I’m attempting to use a Aeon Labs DSB29 sensor on my garage door. I’ve found these devices to work well on regular doors, so I gave it a shot. The problem is that opening and closing my garage door involves a bit more trauma – shaking and jarring – so I often get an extra open/close tripped pair event.
Has anyone figured a good way to program a Lua trigger event as a bounceless switch?
First thought is to put a delay in the trigger – 1 sec sounds about right – then explicitly read the current sensor state in Lua code.
More info: the problem is that I send these trigger events to a separate endpoint that handles logging, notifications, Twitter, etc. I want to avoid solving rapid sequences of events from a single source in that code (think vector clock…), and instead accept some latency from the source to just get one event.

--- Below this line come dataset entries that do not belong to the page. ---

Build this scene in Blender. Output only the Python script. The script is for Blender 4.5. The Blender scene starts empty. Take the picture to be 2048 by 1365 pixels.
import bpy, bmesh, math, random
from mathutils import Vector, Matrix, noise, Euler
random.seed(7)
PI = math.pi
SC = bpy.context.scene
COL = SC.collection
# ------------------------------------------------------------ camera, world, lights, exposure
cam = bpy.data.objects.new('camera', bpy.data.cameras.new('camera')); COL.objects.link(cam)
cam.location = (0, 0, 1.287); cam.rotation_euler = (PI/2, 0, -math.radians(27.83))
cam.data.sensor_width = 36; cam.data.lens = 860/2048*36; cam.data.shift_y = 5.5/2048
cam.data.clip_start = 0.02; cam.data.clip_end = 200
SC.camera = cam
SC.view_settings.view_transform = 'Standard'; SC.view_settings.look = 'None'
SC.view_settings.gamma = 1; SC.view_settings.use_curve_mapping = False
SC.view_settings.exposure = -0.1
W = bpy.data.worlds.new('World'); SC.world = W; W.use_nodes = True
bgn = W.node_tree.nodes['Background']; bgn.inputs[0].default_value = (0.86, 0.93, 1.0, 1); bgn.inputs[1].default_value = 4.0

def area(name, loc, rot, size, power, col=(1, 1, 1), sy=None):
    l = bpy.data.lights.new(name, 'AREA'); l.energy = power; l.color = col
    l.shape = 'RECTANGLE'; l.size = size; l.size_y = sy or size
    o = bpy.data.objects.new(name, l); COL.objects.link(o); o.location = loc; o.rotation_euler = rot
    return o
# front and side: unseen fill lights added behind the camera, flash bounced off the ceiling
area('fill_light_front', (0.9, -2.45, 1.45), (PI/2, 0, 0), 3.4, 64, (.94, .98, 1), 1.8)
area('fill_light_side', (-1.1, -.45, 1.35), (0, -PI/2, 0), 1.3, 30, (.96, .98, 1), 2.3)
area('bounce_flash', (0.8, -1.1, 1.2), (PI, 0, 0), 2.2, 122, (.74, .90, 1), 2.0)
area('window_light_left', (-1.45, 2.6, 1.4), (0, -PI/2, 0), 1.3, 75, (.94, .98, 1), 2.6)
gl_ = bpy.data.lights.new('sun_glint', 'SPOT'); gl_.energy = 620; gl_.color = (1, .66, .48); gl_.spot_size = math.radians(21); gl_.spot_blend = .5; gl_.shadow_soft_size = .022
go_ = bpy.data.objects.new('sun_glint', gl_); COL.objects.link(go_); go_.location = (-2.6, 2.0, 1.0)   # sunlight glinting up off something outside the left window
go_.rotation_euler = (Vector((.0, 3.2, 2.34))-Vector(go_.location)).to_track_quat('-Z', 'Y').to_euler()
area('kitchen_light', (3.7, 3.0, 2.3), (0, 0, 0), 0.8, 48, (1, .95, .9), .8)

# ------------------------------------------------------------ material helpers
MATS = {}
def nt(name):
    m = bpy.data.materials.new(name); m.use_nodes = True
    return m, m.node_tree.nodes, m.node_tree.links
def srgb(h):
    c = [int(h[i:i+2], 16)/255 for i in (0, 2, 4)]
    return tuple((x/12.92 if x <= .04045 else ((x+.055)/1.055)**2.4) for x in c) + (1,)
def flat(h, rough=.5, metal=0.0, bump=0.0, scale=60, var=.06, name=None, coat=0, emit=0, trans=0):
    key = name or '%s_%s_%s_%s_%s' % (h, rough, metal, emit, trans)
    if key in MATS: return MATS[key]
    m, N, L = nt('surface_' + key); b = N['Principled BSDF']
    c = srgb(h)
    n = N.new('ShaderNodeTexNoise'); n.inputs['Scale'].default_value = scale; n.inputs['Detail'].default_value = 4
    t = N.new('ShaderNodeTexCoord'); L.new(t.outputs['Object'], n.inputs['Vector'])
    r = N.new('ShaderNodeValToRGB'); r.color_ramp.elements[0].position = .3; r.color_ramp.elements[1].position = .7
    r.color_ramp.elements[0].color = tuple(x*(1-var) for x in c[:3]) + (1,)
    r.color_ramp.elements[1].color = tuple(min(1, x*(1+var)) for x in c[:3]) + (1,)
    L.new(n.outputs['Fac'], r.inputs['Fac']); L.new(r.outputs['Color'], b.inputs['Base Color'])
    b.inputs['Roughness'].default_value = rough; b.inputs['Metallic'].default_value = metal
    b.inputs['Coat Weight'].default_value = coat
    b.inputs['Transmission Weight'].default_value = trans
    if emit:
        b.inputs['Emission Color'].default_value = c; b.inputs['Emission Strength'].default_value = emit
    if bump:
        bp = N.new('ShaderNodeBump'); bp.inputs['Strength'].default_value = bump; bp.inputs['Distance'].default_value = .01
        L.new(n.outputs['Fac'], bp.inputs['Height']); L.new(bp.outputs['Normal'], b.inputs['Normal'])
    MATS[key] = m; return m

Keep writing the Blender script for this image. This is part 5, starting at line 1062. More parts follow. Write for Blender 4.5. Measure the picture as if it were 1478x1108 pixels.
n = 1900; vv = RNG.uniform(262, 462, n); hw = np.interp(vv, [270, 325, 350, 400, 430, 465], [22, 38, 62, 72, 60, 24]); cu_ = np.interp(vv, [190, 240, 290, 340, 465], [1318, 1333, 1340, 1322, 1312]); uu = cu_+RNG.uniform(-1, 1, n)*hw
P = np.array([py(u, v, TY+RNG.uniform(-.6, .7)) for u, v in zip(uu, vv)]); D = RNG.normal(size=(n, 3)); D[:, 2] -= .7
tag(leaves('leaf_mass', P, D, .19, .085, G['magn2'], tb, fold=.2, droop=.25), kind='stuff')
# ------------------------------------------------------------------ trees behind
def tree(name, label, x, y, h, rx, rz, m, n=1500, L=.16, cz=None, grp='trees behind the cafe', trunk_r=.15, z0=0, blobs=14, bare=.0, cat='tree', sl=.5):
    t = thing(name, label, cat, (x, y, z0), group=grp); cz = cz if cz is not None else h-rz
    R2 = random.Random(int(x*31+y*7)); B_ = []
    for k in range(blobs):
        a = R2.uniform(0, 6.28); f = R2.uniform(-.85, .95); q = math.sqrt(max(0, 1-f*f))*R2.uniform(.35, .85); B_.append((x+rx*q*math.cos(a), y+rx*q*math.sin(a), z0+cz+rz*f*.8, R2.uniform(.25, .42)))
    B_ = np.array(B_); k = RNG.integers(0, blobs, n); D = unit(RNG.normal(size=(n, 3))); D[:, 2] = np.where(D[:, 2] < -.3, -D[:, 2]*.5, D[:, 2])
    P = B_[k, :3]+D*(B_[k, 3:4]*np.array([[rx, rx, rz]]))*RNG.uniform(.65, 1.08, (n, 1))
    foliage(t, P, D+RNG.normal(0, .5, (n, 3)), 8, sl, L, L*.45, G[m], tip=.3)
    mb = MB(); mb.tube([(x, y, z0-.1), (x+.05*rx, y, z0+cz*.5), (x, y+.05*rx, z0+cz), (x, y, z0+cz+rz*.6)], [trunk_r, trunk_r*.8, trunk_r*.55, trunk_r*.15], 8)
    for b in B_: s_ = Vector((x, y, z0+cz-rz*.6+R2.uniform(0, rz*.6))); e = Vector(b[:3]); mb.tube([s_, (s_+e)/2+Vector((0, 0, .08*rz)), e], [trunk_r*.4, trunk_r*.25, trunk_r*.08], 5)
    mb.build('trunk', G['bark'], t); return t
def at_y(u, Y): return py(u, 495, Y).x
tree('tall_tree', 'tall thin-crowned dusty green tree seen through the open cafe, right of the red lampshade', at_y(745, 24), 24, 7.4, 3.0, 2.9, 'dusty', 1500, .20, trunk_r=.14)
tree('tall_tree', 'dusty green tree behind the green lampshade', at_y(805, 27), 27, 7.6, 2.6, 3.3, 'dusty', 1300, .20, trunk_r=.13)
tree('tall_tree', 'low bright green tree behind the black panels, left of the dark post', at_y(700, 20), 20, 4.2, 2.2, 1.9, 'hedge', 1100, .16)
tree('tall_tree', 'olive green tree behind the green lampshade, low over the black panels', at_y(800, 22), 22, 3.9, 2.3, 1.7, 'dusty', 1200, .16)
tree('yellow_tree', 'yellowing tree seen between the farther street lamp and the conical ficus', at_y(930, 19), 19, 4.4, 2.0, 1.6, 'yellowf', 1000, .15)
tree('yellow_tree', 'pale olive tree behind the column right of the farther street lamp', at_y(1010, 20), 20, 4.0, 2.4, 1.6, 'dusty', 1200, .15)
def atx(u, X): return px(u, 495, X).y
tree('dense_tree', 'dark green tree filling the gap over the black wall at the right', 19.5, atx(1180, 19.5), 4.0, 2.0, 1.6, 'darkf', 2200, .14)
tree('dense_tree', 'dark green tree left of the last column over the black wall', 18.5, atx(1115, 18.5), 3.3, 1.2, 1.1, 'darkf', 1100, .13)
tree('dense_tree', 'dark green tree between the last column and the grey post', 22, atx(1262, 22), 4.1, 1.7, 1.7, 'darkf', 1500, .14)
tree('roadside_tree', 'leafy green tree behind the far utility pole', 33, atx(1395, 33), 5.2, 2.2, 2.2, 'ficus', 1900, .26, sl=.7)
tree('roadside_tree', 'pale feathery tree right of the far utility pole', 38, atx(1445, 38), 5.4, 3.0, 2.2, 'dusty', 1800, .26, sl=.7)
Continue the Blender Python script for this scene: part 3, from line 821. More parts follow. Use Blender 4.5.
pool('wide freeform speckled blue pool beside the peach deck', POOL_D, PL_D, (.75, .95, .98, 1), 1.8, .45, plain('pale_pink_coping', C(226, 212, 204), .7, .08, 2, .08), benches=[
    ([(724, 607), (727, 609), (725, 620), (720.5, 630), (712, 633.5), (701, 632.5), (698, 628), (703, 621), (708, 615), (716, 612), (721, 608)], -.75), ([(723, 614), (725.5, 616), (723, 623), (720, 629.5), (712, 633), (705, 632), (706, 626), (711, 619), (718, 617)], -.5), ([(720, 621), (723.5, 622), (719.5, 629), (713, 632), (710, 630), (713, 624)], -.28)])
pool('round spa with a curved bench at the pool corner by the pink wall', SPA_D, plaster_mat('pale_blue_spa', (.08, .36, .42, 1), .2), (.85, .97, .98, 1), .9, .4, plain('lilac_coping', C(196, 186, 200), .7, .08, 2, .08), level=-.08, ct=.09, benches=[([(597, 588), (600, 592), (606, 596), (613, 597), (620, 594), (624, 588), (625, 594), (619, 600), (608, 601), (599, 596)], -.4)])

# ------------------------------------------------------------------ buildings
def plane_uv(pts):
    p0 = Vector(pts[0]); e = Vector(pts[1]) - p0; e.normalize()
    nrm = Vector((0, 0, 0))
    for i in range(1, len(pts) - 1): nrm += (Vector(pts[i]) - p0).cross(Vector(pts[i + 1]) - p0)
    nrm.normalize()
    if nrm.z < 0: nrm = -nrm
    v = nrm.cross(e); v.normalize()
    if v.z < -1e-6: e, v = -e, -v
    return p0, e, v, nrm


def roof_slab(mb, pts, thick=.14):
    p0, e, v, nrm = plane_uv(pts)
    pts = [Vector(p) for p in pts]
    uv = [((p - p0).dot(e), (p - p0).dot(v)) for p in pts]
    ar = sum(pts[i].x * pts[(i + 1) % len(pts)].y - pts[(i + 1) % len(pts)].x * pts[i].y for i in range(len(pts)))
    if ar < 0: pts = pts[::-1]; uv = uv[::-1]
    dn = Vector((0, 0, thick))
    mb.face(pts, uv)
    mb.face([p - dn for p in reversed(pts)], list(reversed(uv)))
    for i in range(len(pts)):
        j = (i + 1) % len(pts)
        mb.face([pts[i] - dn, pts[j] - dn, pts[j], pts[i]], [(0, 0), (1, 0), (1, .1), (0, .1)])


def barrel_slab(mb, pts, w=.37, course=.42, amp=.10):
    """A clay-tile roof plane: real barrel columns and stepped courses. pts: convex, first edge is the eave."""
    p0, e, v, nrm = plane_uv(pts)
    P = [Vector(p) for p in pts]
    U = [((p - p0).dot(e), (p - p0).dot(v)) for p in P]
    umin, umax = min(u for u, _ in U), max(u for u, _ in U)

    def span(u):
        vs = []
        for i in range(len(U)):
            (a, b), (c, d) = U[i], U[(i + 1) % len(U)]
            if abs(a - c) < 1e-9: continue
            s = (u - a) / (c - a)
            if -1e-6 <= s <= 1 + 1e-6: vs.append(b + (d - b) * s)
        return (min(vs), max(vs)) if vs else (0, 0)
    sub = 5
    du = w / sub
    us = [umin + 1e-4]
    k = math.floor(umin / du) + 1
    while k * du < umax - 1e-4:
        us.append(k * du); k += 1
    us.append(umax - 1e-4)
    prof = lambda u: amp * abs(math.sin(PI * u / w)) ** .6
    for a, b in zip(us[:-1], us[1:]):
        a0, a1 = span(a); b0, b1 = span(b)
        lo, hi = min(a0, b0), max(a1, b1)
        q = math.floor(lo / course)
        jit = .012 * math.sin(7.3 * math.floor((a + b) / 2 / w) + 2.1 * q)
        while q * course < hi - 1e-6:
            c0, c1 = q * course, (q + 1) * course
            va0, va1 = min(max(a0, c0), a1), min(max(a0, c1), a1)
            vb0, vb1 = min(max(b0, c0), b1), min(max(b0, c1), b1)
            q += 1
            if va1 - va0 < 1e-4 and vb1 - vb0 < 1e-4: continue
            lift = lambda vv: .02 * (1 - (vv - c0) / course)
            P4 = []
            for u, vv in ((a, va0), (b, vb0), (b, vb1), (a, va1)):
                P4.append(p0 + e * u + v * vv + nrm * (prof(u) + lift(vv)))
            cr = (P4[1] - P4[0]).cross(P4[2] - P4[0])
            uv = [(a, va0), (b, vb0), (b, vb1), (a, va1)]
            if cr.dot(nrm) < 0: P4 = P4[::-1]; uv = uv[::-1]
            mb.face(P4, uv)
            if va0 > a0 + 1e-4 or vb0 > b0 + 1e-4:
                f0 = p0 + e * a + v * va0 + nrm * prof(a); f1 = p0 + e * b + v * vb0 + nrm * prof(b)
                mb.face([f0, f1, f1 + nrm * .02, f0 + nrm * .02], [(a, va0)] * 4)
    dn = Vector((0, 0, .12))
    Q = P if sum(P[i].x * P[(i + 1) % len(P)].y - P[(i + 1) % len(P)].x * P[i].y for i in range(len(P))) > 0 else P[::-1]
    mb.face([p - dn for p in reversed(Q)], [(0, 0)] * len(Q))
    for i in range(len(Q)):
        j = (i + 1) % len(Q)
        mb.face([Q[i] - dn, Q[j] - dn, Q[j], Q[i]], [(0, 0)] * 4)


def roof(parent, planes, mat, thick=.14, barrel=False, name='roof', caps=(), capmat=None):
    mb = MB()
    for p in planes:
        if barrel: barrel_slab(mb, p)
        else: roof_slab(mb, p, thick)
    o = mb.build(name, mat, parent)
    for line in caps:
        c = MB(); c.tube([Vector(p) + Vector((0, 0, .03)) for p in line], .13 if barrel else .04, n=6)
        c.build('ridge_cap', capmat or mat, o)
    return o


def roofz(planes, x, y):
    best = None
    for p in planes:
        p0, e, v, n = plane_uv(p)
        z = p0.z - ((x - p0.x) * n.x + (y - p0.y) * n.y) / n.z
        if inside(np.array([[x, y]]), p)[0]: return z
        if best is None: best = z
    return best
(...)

RexBeckett – thanks, that is working for me. It’s simply using a global variable to record the time of the last tripped event, after it is debounced. The same check is in both the tripped and non-tripped triggers:
EDIT: corrected code, based on feedback from RexBeckett (see below).
local bounce = 3
local now = os.time()
local last = debounce_garage_bay_left or 0
if ((now - last) < bounce) then
luup.log("debounce: " .. (now - last))
return false
end
debounce_garage_bay_left = now
-- any additional work here...
return true
For this to code to be able to inhibit the scene actions, it needs to return false for the bounced state:
local bounce = 3
local now = os.time()
local last = debounce_garage_bay_left or 0
debounce_garage_bay_left = now
if ((now - last) < bounce) then
luup.log("debounce: " .. (now - last))
return false
else
return true
end
Thanks RexBeckett, that makes sense; I corrected code snippet above.
I was actually doing all work in the triggers’ luup, since I have context to whether the door was opening or closing. So I never hit the bug in my case. Good catch!